**What is asked**
Gather up every line that includes the string "part".

**Supplied information**
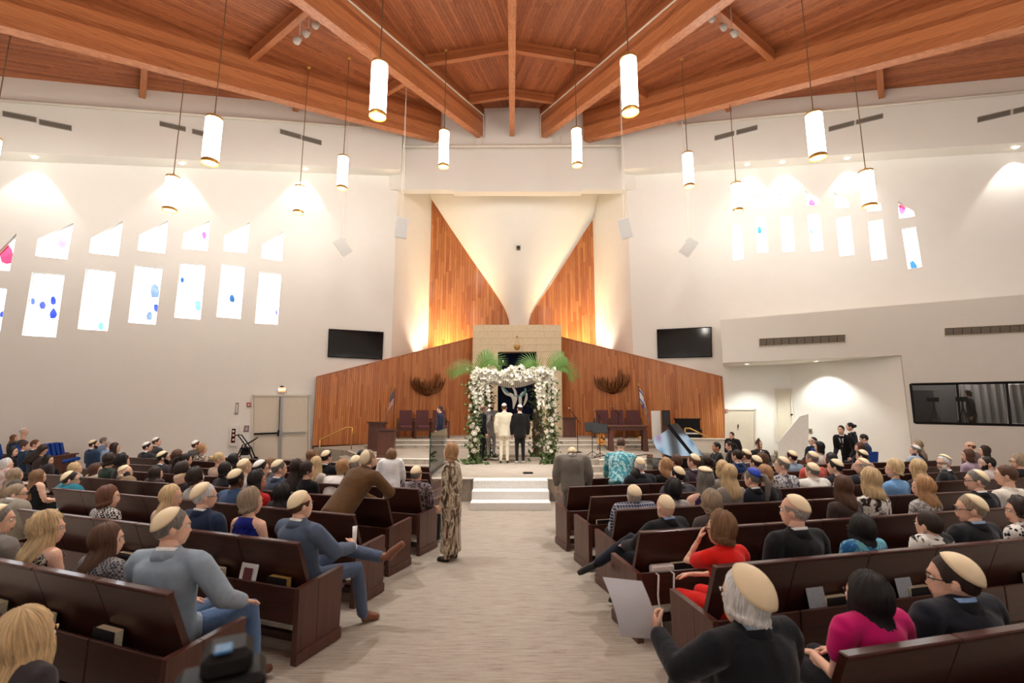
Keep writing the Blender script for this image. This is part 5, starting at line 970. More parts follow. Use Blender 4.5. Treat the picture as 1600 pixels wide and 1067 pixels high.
def hairmesh(st, near, seed, vol=1.0, ln=None):
    rr = random.Random(seed); mb = MB(); nu = 64 if near else 28; nth = 10 if near else 6; uv = []
    crown = Vector((0, -.22, .975)).normalized(); ex = Vector((0, crown.z, -crown.y)); ey = crown.cross(ex)   # ex towards the face
    tab = {'s': SHORT, 'r': RECED, 'f': SHORT, 'wide': SHORT}.get(st, FEM)
    base = {'s': .012, 'r': .009, 'f': .008, 'w': .03, 'c': .036, 'C': .034, 'm': .024, 'l': .02, 'p': .012, 'bun': .012}[st]*vol
    hang = {'m': .1, 'l': .34, 'C': .3, 'w': .035, 'c': .03}.get(st, 0); hang = ln if ln is not None else hang; nh = (10 if near else 6) if hang > 0 else 0
    ph = [rr.uniform(0, 6.3) for _ in range(8)]; part = rr.uniform(-.5, .5); rows = nth+1+nh+(1 if nh else 0)
    lump = {'c': .011, 'C': .011, 'w': .006, 's': .002}.get(st, .0025)
    for j in range(nu):
        fd = -180+360*j/nu; af = abs(fd); fr = radians(fd); tmax = interp(tab, af); t0 = 0
        if st == 'f': t0 = 60 if af > 50 else tmax
        hg = hang*min(1, max(0, (af-52)/16)); hg *= (1+.1*sin(fr*3+ph[0])) if st != 'm' else 1
        for i in range(nth+1):
            t = radians(t0+(tmax-t0)*i/nth); d = crown*cos(t)+(ex*cos(fr)+ey*sin(fr))*sin(t); r = float(HR(np.array(d)))
            e = i/nth; o = base*((1-e**3*(.75 if hg < .01 else .1)))*(.55+.45*sin(pi*min(1, .35+e)))
            o += lump*(sin(d.x*41+ph[1])*sin(d.y*37+ph[2])*sin(d.z*43+ph[3])*1.6+.5*sin(fr*19+ph[4]+e*2)+.35*sin(fr*41+ph[5]))
            if st in 'ml' : o -= .006*math.exp(-((d.x-part*.06)/.02)**2)*(1-e)
            o = max(o, (.02 if .35 < e else .01) if (hg > .03 and 60 < af < 125) else .003); mb.v.append(tuple(d*(r+o))); uv.append((j/nu, i/max(1, rows)))
        if nh:
            p = Vector(mb.v[-1]); hor = Vector((p.x, p.y, 0))
            for k in range(1, nh+1):
                s = k/nh; sc = 1+(.1 if st == 'm' else .16 if st == 'C' else .05)*sin(pi*s*.8)-(.1*s**4)+(.16*s if st == 'l' and hang > .25 else 0)+lump*3*sin(s*13+fr*7+ph[6])+.03*sin(fr*23+s*3)
                q = hor*sc; q.z = p.z-hg*s; 
                if hg > .12: q.y -= .055*min(1, s*1.6)*(1 if af > 95 else .2)*min(1, hg/.3); q.x *= 1+.12*s
                if hg < .005: q = p
                mb.v.append(tuple(q)); uv.append((j/nu, (nth+k)/rows))
            q = Vector(mb.v[-1]); mb.v.append((q.x*.5, q.y*.5, q.z+.015 if hg > .005 else q.z)); uv.append((j/nu, 1))
    for j in range(nu):
        a, b = j*rows, ((j+1) % nu)*rows
        if st == 'f' and (abs(-180+360*j/nu) <= 50 or abs(-180+360*((j+1) % nu)/nu) <= 50): continue
        for i in range(rows-1):
            if i >= nth and (abs(-180+360*j/nu) < 52 or abs(-180+360*((j+1) % nu)/nu) < 52): continue
            mb.f.append((a+i, a+i+1, b+i+1, b+i)); mb.m.append(0)
    if st == 'p': n0 = len(mb.v); mb.tube([(0, -.11, .06), (0, -.17, .05), (0, -.2, -.04), (0, -.18, -.18), (0, -.16, -.3)], [.018, .03, .036, .03, .01], 10); uv += [(k*.07, .5) for k in range(len(mb.v)-n0)]
    if st == 'bun': n0 = len(mb.v); mb.ball((0, -.13, .03), (.05, .045, .05), 10, 7); uv += [(k*.07, .5) for k in range(len(mb.v)-n0)]
    for s in (-1, 1):
        n0 = len(mb.v); mb.tube([(s*.012, .094, .028), (s*.03, .092, .033), (s*.05, .076, .027)], [.003, .0042, .002], 5); uv += [(.1, .1)]*(len(mb.v)-n0)
    return mb, uv
def beardmesh(full=True):
    mb = MB(); nu, nv = 20, 7
    for i in range(nv+1):
        for j in range(nu+1):
            az = radians(-82+164*j/nu); el = radians(-18-62*i/nv if abs(az) < 1.0 else -4-74*i/nv); d = np.array((sin(az)*cos(el), cos(az)*cos(el), sin(el)))
            p = d*(HR(d)+(.012 if full else .006)*(1 if 0 < i and 0 < j < nu else .1)); mb.v.append(tuple(p))
    mb.f = [(i*(nu+1)+j, i*(nu+1)+j+1, (i+1)*(nu+1)+j+1, (i+1)*(nu+1)+j) for i in range(nv) for j in range(nu) if not (i < 2 and 7 <= j < 13)]; mb.m = [0]*len(mb.f); return mb
def kipmesh(o, near, tilt=30, rad=46):
    mb = MB(); nu, nr = (28, 7) if near else (18, 5); a = radians(tilt); pole = Vector((0, -sin(a), cos(a))); ex = Vector((1, 0, 0)); ey = pole.cross(ex)
    for i in range(nr+2):
        t = radians(rad*min(i, nr)/nr) if i else 0.0001
        for j in range(nu): g = 2*pi*j/nu; d = pole*cos(t)+(ex*cos(g)+ey*sin(g))*sin(t); mb.v.append(tuple(d*(float(HR(np.array(d)))+o+(.004 if i <= nr else -.004)+.003*cos(t*1.9))))
    mb.f = [(i*nu+j, (i+1)*nu+j, (i+1)*nu+(j+1) % nu, i*nu+(j+1) % nu) for i in range(nr+1) for j in range(nu)]+[tuple(range(nu))]; mb.m = [0]*len(mb.f); return mb
def handmesh(mb, wr, d, n, side, curl=.5, spread=.1, sc=1.0, near=True):
    """palm, four jointed fingers of different length and a thumb from the side of the palm"""
    d = Vector(d).normalized(); n = Vector(n); n = (n-d*n.dot(d)).normalized(); u = d.cross(n)*side      # u: towards the thumb
    wr = Vector(wr); seg = 6 if near else 4
    mb.tube([wr-d*.02*sc, wr+d*.02*sc, wr+d*.055*sc, wr+d*.092*sc], [(.026*sc, .02*sc), (.036*sc, .017*sc), (.042*sc, .016*sc), (.039*sc, .012*sc)], 8 if near else 6, side=u)
    for k, (off_, L) in enumerate(((.029, .072), (.0095, .08), (-.01, .074), (-.029, .058))):
        p = wr+d*.084*sc+u*off_*sc; a = 0; pts = [p]; dd = (d+u*(spread*(1.5-k)*.5)).normalized()
        for j, f_ in enumerate((.45, .32, .23)): a += curl*(.7, .9, .6)[j]; v = dd*cos(a)+n*sin(a); p = p+v*(L*f_*sc); pts.append(p)
        mb.tube(pts, [.0092*sc, .0086*sc, .0078*sc, .005*sc], seg)
    p = wr+d*.028*sc+u*.03*sc; v1 = (d*.62+u*.72+n*.25).normalized(); v2 = (d*.9+u*.25+n*(.25+curl*.4)).normalized(); mb.tube([p, p+v1*.04*sc, p+v1*.04*sc+v2*.03*sc, p+v1*.04*sc+v2*.05*sc], [.014*sc, .0115*sc, .0098*sc, .006*sc], seg)
REM = bpy.data.objects.new('remesher', None)
def remesh(mb, vox):
    me = mb.mesh('t', [SHOEB]); o = bpy.data.objects.new('t', me); COL.objects.link(o)
    m = o.modifiers.new('r', 'REMESH'); m.mode = 'VOXEL'; m.voxel_size = vox; m.adaptivity = 0
    s = o.modifiers.new('s', 'SMOOTH'); s.factor = .5; s.iterations = 5 if vox < .02 else 3
    bpy.context.view_layer.update(); ev = o.evaluated_get(bpy.context.evaluated_depsgraph_get()); r = ev.to_mesh()
    nv, nf = len(r.vertices), len(r.polygons); V = np.empty(nv*3); r.vertices.foreach_get('co', V); Nn = np.empty(nv*3); r.vertices.foreach_get('normal', Nn)
    F = [tuple(p.vertices) for p in r.polygons]; ev.to_mesh_clear(); bpy.data.objects.remove(o); bpy.data.meshes.remove(me); return V.reshape(-1, 3), Nn.reshape(-1, 3), F
KCOL = dict(c=(240, 220, 182), w=(236, 232, 224), b=(36, 66, 176), k=(24, 24, 28))
PCOUNT = [0]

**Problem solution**
Keep writing the Blender script for this image. This is part 5, starting at line 970. More parts follow. Use Blender 4.5. Treat the picture as 1600 pixels wide and 1067 pixels high.
    ph = [rr.uniform(0, 6.3) for _ in range(8)]; part = rr.uniform(-.5, .5); rows = nth+1+nh+(1 if nh else 0)
            if st in 'ml' : o -= .006*math.exp(-((d.x-part*.06)/.02)**2)*(1-e)